Built the year following the grand opening of the Uptown Theatre, Balaban and Katz opened the Oriental Theatre at 24-28 Randolph Street in the Loop. It was built on the site of the former Iroquois Theater, which had suffered a tragic fire in 1906, claiming 602 lives. The exterior of the Iroquois was mostly intact, however, and the theatre was later reopened as the Colonial. The Colonial was torn down to make room for the Oriental.

Although it did not have as many seats at the Uptown, it is still one of the largest theatres in Chicago. It was the first theatre Balaban and Katz had built in the Loop since the opening of the Chicago Theatre in 1921. It was designed by Rapp and Rapp, the same architectural firm that created the Uptown and Chicago theatres.
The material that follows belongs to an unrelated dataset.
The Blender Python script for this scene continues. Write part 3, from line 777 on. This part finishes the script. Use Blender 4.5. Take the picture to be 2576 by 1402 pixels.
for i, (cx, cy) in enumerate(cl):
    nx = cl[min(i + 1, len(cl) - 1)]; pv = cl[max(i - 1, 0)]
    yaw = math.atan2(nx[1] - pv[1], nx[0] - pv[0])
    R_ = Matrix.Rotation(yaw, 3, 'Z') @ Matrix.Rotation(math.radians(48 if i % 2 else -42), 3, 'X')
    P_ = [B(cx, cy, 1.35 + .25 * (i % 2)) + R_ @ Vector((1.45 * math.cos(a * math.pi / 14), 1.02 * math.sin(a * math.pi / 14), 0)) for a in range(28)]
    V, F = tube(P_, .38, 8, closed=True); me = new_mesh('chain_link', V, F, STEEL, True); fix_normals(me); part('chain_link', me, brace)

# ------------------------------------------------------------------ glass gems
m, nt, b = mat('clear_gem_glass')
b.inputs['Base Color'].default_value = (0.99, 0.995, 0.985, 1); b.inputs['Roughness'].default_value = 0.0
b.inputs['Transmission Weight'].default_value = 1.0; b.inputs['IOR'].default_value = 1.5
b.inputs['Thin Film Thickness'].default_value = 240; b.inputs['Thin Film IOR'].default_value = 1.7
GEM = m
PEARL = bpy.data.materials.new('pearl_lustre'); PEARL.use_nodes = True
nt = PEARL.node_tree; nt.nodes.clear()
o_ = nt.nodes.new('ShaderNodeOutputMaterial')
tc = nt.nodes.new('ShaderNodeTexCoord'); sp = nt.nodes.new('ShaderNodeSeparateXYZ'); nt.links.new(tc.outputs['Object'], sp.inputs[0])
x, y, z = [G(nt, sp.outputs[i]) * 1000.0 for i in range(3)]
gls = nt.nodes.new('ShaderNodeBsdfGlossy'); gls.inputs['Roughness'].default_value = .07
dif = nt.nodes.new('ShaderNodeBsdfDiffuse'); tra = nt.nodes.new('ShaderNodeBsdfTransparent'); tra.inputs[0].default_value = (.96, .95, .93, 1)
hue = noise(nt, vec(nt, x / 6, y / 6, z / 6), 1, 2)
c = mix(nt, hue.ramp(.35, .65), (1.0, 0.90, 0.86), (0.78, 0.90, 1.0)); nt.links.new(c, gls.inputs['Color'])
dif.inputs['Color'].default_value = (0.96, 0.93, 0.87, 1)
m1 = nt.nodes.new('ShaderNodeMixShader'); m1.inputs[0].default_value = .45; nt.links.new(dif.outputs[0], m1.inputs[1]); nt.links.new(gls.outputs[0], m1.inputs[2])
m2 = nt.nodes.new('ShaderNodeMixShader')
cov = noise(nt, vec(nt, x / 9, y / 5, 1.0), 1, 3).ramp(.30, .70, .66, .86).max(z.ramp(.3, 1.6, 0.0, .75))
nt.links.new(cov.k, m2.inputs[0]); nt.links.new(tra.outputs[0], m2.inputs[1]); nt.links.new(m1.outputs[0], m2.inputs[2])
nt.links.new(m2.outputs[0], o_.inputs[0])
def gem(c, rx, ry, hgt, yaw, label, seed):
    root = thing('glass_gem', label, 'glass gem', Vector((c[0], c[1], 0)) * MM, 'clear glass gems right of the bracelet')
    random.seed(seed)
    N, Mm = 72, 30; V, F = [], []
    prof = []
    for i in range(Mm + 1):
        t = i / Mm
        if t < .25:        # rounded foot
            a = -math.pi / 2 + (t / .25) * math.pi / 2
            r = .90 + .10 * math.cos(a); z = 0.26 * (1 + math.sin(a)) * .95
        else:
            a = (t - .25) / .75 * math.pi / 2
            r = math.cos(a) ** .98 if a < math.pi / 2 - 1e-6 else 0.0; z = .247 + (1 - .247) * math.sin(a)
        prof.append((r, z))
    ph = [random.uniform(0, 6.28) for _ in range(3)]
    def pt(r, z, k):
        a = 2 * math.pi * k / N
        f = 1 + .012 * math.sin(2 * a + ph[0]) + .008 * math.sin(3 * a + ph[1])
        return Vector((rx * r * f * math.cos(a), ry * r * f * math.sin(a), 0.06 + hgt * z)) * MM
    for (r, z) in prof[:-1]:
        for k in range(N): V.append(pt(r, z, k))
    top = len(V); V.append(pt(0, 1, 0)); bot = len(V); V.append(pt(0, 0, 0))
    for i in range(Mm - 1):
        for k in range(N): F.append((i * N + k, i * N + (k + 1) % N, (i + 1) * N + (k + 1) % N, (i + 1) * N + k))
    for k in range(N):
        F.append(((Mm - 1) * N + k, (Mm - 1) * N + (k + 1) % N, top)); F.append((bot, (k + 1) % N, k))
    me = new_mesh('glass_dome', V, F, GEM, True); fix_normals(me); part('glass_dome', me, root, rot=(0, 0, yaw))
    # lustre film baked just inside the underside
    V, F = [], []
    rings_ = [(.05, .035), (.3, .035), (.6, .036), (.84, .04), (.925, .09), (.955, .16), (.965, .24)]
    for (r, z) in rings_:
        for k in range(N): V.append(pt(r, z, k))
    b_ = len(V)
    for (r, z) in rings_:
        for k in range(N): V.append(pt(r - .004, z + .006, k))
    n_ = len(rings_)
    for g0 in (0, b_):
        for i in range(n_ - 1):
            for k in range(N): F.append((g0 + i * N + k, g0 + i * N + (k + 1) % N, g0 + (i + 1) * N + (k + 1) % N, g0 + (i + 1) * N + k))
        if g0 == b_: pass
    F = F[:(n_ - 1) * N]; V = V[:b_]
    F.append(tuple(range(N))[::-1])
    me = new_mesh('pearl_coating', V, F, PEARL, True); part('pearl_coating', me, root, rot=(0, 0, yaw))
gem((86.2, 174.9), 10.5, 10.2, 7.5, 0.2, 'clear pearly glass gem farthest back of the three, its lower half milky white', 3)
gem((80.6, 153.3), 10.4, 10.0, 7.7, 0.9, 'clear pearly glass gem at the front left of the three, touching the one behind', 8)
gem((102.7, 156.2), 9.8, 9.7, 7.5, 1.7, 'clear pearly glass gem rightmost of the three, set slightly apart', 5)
Its over-the-top Asian-influenced decor has never been matched.

Historic Theatres of Balaban and Katz: Oriental Theatre

Oriental Theatre circa 1920s. Image courtesy Chuckman’s Collection.

As with many Loop theatres, the Oriental struggled to survive throughout the seventies. People no longer considered the downtown area a premiere entertainment destination. In an effort to preserve the theatre for future generations, it was added to the National Register of Historic Places. Eventually, the Oriental was forced to close in 1981. An electronics store opened in the lobby and operated for many years, but the auditorium was not used.

In 1996, after being closed for 15 years, the Oriental was restored to its original appearance and reopened in 1998 as the Ford Center for the Performing Arts Oriental Theatre with the Chicago premiere of Ragtime. Conrad Schmitt Studios worked with architect Daniel P. Coffey and associates and consultant Roger Morgan and Associates to outline the restoration process. Schmitt Studios used an estimated 4,000 gallons of paint, 12,500 square feet of gold leaf, and an astounding 62,500 square feet of aluminum leaf to complete the project. The Oriental was acquired in 1999 by SFX Theatrical Group, which launched its presentation of Fosse.

Today, the theatre is owned by Broadway in Chicago, a joint venture of Clear Channel Entertainment (formerly SFX) and the Nederlander Organization. The Oriental is currently hosting Wicked: The Untold Story of the Witches of Oz.